Problem 4. Write a function validate_password(password) that returns True if the password meets all of the following rules, and False otherwise:

• At least 8 characters long
• Contains at least one uppercase letter
• Contains at least one digit
• Contains at least one special character from !@#$%^&*

Answer

def validate_password(password):
    if len(password) < 8:
        return False
    has_upper = False
    has_digit = False
    has_special = False
    specials = set("!@#$%^&*")
    for char in password:
        if char.isupper():
            has_upper = True
        elif char.isdigit():
            has_digit = True
        elif char in specials:
            has_special = True
    return has_upper and has_digit and has_special

Alternative using Python built-ins:

def validate_password(password):
    if len(password) < 8:
        return False
    has_upper = any(c.isupper() for c in password)
    has_digit = any(c.isdigit() for c in password)
    has_special = any(c in "!@#$%^&*" for c in password)
    return has_upper and has_digit and has_special

Both versions use early return for the length check and iterate through the password once, giving $O(n)$ time complexity.

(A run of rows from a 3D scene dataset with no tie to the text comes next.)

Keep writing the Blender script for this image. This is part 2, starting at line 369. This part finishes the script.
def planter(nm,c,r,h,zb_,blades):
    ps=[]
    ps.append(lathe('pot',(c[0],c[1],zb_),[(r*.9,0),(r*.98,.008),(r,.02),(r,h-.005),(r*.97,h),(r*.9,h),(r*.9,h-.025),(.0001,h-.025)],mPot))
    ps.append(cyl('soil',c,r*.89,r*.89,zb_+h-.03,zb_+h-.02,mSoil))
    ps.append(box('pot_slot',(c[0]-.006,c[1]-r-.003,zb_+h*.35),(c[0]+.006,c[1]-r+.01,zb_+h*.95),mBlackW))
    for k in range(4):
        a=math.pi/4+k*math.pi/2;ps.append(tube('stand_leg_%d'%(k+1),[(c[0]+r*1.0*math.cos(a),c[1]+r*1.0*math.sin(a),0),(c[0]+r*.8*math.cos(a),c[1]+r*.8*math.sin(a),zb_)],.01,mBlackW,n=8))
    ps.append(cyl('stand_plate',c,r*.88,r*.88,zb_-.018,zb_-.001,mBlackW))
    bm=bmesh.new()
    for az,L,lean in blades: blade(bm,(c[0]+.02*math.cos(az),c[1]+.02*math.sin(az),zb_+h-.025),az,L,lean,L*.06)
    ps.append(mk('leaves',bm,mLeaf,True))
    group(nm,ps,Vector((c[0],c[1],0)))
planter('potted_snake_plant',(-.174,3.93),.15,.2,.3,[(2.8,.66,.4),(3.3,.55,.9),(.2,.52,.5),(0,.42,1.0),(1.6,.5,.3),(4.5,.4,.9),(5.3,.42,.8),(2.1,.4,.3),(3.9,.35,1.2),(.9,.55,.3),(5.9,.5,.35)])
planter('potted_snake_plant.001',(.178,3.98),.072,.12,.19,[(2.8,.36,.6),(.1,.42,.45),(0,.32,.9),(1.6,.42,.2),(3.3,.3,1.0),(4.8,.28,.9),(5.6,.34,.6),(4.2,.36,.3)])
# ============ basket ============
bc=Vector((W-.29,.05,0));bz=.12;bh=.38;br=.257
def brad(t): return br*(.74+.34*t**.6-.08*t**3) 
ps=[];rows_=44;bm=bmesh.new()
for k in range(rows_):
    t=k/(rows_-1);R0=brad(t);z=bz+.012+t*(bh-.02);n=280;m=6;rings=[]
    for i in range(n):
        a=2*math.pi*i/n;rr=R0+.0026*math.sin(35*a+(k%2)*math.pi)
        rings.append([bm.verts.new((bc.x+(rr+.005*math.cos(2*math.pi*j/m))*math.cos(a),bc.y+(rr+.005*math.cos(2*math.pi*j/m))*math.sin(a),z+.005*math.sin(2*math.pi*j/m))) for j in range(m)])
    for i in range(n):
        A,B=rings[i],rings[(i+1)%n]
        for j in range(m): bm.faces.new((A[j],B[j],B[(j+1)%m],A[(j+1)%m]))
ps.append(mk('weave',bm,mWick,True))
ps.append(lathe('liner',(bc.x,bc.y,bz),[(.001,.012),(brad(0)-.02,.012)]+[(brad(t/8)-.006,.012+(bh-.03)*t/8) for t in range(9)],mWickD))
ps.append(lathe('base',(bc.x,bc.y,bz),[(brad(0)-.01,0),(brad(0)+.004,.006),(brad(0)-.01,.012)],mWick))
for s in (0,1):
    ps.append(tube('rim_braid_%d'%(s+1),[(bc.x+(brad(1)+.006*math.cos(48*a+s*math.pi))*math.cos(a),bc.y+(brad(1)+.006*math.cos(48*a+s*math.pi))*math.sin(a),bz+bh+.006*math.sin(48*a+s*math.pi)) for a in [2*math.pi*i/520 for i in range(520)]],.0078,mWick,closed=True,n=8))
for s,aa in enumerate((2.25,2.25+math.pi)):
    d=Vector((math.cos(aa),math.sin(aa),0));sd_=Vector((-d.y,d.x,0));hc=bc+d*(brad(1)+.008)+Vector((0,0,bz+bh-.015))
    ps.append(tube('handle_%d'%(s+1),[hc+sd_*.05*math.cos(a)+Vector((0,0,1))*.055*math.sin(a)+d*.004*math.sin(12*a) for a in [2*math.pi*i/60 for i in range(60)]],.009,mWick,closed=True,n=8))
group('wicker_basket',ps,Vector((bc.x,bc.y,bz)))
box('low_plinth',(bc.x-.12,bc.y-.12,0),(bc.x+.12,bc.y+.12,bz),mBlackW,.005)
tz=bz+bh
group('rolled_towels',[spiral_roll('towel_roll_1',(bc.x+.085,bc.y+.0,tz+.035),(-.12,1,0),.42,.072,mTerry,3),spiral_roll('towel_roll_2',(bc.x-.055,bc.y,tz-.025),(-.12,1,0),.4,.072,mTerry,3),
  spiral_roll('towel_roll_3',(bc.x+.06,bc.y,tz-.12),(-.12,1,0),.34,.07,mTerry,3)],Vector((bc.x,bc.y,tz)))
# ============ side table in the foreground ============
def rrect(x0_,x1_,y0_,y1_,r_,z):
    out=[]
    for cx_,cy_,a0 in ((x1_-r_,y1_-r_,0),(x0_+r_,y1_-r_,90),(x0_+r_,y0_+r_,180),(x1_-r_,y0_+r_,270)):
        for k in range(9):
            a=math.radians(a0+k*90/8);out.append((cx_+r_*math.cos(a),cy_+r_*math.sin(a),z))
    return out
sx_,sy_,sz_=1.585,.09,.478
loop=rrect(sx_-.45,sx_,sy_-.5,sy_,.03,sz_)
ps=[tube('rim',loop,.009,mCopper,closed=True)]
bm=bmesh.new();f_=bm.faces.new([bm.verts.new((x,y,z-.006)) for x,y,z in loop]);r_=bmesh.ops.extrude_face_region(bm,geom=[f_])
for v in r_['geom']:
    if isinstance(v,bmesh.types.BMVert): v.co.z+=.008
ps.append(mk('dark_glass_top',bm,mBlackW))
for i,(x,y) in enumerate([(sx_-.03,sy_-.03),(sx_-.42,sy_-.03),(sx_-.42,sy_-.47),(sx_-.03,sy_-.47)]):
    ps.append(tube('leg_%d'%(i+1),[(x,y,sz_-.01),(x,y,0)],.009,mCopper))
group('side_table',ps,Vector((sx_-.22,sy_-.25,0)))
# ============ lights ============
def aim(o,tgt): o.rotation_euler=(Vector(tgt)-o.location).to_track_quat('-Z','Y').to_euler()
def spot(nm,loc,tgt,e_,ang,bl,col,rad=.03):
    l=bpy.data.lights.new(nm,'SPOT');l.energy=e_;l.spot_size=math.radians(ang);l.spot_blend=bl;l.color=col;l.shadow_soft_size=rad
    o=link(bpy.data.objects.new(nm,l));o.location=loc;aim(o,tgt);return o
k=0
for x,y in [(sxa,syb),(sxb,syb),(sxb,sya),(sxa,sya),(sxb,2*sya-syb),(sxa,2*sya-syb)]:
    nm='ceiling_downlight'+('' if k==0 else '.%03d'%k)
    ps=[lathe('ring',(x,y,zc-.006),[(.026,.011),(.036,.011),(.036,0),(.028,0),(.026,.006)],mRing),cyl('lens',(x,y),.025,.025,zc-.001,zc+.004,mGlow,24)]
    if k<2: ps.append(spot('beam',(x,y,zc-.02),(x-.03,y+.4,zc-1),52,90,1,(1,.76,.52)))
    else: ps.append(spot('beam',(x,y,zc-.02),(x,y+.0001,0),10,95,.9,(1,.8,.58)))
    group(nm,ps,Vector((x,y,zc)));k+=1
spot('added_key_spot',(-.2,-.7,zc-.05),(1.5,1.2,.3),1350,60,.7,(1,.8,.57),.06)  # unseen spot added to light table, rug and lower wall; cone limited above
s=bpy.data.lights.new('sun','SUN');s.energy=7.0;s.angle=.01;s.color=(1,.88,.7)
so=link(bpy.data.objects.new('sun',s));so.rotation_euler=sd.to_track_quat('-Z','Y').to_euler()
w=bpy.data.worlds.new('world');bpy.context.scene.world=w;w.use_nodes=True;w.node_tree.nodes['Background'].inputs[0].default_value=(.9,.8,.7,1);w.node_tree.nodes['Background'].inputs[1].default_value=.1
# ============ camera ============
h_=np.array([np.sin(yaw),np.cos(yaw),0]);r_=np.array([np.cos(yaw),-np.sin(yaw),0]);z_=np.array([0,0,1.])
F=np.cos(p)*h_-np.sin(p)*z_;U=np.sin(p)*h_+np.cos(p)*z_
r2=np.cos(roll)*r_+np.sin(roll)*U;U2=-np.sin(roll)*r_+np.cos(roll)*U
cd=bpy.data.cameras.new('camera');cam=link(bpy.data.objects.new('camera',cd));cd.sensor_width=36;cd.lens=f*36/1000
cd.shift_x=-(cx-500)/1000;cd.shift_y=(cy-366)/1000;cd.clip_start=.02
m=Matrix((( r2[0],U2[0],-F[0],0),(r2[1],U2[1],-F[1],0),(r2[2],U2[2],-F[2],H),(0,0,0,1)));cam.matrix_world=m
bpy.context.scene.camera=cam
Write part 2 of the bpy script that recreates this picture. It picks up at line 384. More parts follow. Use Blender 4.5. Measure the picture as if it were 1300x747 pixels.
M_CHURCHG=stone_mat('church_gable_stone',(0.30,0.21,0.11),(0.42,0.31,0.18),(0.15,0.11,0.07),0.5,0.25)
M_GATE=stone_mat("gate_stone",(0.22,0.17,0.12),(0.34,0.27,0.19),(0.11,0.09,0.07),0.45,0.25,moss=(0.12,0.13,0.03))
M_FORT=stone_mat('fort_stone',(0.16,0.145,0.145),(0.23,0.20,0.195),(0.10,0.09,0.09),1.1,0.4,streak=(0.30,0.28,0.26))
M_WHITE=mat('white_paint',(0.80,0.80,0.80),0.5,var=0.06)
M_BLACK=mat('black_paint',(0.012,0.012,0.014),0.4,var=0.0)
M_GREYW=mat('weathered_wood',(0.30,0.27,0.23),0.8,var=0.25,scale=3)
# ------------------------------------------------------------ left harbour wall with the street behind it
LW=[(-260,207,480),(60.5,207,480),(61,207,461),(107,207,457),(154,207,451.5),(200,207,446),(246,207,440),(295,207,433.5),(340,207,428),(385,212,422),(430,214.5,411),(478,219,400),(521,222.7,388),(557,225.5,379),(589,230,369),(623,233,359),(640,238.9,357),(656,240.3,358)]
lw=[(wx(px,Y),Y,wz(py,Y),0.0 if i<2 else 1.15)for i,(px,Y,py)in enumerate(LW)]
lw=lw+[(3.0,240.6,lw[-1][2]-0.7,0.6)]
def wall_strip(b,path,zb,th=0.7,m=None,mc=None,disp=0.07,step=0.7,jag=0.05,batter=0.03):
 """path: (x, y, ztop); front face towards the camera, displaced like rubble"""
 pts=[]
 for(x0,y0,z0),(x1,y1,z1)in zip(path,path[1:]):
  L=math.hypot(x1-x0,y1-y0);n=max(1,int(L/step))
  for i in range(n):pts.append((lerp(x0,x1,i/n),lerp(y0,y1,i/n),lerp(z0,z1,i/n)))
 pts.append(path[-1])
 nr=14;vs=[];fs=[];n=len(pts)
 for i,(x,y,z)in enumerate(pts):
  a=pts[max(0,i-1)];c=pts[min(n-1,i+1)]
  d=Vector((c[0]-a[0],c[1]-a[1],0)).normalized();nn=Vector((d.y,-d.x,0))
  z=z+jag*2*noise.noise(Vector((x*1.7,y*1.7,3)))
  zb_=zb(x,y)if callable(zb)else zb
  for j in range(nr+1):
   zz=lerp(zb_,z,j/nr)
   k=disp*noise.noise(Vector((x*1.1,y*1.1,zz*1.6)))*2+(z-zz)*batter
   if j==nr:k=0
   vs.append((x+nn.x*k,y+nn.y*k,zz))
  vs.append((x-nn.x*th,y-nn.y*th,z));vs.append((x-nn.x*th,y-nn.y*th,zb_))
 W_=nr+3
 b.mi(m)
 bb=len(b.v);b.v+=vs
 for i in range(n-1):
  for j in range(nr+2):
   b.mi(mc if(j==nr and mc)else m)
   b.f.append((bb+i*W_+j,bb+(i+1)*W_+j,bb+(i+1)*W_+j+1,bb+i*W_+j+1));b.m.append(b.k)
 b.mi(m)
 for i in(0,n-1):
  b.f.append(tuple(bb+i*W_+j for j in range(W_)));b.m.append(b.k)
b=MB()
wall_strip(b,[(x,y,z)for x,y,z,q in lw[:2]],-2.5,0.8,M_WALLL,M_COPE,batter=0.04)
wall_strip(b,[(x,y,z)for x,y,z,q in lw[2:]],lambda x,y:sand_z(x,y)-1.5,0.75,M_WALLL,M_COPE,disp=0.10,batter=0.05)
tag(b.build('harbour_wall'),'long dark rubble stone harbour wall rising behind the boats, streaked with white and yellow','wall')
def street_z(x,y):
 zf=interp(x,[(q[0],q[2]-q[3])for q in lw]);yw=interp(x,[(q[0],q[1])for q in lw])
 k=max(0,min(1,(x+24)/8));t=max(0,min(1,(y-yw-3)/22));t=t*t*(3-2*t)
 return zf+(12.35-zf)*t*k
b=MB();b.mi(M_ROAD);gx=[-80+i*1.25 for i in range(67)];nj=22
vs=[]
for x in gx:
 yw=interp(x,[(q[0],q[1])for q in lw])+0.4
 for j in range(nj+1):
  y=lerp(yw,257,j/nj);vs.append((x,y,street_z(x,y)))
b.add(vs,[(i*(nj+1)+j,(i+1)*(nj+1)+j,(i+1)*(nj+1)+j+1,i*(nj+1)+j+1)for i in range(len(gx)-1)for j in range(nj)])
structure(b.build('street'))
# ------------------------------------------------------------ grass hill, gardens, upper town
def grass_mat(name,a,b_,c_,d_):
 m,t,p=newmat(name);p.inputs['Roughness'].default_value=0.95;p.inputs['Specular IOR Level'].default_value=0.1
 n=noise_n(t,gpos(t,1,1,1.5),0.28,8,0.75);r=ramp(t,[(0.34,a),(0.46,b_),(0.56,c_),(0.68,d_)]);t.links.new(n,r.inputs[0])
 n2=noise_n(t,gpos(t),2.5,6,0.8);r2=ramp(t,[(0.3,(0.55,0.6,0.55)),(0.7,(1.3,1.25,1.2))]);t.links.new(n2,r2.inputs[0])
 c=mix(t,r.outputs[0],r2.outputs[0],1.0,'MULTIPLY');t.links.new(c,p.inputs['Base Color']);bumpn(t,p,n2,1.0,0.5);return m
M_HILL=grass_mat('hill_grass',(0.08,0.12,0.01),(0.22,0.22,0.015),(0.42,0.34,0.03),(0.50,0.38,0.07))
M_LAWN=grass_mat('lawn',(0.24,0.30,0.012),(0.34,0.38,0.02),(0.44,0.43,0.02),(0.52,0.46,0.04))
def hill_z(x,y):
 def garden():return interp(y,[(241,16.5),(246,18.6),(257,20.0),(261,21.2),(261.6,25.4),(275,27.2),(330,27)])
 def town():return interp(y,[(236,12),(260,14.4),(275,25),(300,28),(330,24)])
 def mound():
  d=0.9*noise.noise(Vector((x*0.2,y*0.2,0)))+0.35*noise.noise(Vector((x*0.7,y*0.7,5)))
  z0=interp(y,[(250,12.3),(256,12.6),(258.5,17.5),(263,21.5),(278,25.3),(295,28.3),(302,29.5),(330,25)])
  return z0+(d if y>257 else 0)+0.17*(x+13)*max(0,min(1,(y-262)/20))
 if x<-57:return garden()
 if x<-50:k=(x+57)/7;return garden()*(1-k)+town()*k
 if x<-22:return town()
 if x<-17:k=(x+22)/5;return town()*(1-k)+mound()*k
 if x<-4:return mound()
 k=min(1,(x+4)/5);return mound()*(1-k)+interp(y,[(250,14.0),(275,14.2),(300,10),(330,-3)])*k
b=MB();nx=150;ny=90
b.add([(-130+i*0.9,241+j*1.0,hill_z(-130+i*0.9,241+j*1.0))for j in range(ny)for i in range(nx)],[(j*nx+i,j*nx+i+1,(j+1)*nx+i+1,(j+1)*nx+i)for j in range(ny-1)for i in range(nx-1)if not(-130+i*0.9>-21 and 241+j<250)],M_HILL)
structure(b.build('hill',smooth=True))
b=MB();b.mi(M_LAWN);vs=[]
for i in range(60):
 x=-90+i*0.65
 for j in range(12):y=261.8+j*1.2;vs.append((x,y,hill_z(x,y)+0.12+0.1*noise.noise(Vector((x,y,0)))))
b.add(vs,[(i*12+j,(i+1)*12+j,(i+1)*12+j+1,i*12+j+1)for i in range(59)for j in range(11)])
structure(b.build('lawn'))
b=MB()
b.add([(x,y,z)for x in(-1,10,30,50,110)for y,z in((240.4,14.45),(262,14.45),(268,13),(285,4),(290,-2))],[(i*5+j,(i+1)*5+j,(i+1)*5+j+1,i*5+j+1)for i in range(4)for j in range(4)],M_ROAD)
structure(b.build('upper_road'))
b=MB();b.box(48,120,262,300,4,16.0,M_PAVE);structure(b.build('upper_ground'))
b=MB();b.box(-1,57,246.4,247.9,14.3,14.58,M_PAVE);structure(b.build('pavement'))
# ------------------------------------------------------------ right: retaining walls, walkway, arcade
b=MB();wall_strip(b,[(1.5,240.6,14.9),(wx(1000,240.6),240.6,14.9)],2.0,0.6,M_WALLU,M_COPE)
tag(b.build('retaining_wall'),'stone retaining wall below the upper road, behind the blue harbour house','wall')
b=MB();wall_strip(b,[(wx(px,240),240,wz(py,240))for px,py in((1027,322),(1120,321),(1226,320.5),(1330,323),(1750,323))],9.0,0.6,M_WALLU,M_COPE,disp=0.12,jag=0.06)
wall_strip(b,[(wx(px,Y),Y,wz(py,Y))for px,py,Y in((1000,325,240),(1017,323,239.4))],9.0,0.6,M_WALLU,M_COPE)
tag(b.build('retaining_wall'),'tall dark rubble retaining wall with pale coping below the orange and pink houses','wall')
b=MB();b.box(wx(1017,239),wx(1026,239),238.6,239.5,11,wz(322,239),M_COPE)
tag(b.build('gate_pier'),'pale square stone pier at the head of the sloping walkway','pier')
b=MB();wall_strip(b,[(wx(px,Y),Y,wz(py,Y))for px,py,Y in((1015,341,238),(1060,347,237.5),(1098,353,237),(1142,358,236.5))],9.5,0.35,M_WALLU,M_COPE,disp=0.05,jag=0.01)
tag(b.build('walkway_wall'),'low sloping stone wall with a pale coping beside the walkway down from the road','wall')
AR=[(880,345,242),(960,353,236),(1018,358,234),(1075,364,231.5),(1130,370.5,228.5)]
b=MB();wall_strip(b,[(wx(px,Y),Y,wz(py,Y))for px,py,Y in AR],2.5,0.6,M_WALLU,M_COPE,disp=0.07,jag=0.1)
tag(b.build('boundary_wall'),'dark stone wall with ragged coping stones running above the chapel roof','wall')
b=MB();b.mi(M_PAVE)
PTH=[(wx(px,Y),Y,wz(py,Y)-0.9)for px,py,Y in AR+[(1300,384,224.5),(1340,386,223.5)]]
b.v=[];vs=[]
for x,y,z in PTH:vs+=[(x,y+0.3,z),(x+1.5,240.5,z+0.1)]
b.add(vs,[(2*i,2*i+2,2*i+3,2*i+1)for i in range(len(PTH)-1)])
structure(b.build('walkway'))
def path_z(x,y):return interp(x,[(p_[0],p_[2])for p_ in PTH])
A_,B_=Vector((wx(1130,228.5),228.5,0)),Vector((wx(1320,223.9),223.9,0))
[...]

Problem 5. Explain the output of the following code. Why does the second call behave unexpectedly?

def append_to(element, target=[]):
    target.append(element)
    return target

print(append_to(1))
print(append_to(2))

Answer

Output:

[1]
[1, 2]

Explanation: In Python, default arguments are evaluated once when the function is defined, not each time the function is called. The list [] is created at definition time and shared across all calls that use the default.

First call: target is the default list []. After appending 1, it becomes [1].

Second call: target is the same list object [1]. After appending 2, it becomes [1, 2].

Fix: Use None as the default and create a new list inside the function:

def append_to(element, target=None):
    if target is None:
        target = []
    target.append(element)
    return target

Now each call that omits target gets a fresh empty list.